GIVEN REQUEST: Beginning with the first line below, please repeat the material exactly, ending with the line that includes "POD-.03, GB+.02).build('trim_3', 'black'))".

STORED DATA:

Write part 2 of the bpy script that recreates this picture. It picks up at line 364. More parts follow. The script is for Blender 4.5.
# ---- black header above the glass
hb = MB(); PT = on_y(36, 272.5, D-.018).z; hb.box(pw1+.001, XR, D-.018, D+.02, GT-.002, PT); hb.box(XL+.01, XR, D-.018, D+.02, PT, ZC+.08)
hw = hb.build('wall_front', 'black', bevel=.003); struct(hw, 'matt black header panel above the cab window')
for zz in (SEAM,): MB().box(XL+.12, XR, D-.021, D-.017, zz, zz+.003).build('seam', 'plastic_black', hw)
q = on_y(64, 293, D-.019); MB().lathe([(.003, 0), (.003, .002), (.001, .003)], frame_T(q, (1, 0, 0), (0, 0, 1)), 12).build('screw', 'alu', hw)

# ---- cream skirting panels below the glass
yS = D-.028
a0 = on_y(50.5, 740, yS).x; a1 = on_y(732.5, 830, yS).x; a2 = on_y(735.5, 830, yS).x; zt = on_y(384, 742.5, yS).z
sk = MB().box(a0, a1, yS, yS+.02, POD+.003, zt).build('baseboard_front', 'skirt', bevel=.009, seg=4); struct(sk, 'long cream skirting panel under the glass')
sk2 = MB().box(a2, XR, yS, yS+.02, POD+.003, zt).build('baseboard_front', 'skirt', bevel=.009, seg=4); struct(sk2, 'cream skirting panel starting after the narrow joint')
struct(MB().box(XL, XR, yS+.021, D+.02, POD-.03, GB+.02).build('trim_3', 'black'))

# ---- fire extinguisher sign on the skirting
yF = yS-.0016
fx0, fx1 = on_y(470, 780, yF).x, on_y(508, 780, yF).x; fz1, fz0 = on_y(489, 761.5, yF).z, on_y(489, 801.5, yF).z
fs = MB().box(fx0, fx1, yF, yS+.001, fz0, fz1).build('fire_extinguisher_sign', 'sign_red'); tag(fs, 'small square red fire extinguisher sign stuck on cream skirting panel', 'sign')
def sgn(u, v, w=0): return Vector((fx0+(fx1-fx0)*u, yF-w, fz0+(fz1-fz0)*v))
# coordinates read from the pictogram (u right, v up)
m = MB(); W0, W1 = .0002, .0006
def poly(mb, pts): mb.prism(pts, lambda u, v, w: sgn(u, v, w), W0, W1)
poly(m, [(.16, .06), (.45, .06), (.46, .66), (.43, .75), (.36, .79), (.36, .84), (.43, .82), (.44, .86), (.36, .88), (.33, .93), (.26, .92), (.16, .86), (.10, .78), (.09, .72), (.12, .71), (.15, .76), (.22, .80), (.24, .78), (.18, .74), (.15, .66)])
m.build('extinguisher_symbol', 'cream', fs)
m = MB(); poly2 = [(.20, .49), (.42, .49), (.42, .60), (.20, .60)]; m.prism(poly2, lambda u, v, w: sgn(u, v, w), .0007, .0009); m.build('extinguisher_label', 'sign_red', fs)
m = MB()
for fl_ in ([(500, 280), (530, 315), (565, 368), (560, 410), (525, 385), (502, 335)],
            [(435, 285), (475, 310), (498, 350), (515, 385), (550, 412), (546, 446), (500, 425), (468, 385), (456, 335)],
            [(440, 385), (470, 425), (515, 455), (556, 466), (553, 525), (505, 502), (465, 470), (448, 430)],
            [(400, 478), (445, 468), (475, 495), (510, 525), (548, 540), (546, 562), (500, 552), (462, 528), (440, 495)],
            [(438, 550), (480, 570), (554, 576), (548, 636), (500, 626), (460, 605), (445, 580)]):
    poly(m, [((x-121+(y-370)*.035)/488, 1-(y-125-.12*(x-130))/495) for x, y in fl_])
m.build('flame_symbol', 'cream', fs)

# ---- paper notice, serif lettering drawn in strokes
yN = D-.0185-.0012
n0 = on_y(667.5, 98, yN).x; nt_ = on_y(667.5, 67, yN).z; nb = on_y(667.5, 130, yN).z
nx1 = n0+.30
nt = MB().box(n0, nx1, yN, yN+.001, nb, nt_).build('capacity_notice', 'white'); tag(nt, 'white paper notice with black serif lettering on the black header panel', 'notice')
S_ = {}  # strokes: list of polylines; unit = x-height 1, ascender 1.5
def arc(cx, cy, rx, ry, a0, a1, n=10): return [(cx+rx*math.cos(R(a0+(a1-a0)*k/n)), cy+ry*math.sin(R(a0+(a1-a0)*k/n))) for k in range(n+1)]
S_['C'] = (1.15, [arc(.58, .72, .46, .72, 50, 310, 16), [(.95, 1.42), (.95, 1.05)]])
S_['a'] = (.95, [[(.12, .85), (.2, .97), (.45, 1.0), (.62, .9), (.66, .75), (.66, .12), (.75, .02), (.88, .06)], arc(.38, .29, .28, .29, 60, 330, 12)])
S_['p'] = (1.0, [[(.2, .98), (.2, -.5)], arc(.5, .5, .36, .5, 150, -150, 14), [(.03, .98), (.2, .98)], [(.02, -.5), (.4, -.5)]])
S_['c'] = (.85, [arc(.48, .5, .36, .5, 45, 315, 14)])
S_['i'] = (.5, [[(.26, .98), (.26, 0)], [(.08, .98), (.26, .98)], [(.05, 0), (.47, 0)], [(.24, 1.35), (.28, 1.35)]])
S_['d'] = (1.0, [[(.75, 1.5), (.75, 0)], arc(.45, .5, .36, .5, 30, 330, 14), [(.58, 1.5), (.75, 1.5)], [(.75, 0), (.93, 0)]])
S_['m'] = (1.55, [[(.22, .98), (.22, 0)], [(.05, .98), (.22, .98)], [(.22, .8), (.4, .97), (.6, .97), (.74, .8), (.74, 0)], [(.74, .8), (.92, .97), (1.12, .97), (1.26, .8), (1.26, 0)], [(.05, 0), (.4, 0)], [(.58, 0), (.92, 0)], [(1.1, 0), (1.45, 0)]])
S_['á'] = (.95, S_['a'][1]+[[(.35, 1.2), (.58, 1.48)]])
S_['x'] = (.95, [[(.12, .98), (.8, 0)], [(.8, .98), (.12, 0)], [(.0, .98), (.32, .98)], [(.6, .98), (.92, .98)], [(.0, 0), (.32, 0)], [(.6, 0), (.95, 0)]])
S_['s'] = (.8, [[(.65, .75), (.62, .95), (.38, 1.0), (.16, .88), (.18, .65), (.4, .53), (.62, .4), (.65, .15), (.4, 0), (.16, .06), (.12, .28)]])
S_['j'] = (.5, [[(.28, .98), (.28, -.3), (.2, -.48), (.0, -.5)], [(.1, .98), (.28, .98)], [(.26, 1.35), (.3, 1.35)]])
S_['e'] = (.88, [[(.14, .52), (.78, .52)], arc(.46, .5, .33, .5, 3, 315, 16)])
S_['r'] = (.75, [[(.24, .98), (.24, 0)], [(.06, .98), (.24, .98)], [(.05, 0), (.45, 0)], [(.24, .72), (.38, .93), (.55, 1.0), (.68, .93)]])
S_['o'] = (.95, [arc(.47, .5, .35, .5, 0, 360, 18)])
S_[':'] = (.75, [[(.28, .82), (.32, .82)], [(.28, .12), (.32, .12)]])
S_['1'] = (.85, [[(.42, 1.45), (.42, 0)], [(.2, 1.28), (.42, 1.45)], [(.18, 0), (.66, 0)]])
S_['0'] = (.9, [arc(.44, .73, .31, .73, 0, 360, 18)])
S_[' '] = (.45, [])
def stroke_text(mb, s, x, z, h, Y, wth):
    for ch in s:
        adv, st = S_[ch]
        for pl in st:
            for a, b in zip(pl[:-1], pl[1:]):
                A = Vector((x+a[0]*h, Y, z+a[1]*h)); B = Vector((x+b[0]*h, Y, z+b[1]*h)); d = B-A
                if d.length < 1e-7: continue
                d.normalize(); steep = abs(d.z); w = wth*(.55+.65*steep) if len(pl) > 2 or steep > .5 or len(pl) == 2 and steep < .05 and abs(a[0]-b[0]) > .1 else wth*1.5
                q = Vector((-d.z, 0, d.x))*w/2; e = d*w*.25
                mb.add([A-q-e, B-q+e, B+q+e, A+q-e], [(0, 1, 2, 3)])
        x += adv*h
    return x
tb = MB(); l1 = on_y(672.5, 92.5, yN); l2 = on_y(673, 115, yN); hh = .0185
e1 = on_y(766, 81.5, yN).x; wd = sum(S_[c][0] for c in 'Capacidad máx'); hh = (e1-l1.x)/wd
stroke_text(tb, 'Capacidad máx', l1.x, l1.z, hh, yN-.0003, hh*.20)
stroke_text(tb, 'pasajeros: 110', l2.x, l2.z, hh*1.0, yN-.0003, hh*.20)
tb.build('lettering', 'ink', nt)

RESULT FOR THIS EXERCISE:
Write part 2 of the bpy script that recreates this picture. It picks up at line 364. More parts follow. The script is for Blender 4.5.
# ---- black header above the glass
hb = MB(); PT = on_y(36, 272.5, D-.018).z; hb.box(pw1+.001, XR, D-.018, D+.02, GT-.002, PT); hb.box(XL+.01, XR, D-.018, D+.02, PT, ZC+.08)
hw = hb.build('wall_front', 'black', bevel=.003); struct(hw, 'matt black header panel above the cab window')
for zz in (SEAM,): MB().box(XL+.12, XR, D-.021, D-.017, zz, zz+.003).build('seam', 'plastic_black', hw)
q = on_y(64, 293, D-.019); MB().lathe([(.003, 0), (.003, .002), (.001, .003)], frame_T(q, (1, 0, 0), (0, 0, 1)), 12).build('screw', 'alu', hw)

# ---- cream skirting panels below the glass
yS = D-.028
a0 = on_y(50.5, 740, yS).x; a1 = on_y(732.5, 830, yS).x; a2 = on_y(735.5, 830, yS).x; zt = on_y(384, 742.5, yS).z
sk = MB().box(a0, a1, yS, yS+.02, POD+.003, zt).build('baseboard_front', 'skirt', bevel=.009, seg=4); struct(sk, 'long cream skirting panel under the glass')
sk2 = MB().box(a2, XR, yS, yS+.02, POD+.003, zt).build('baseboard_front', 'skirt', bevel=.009, seg=4); struct(sk2, 'cream skirting panel starting after the narrow joint')
struct(MB().box(XL, XR, yS+.021, D+.02, POD-.03, GB+.02).build('trim_3', 'black'))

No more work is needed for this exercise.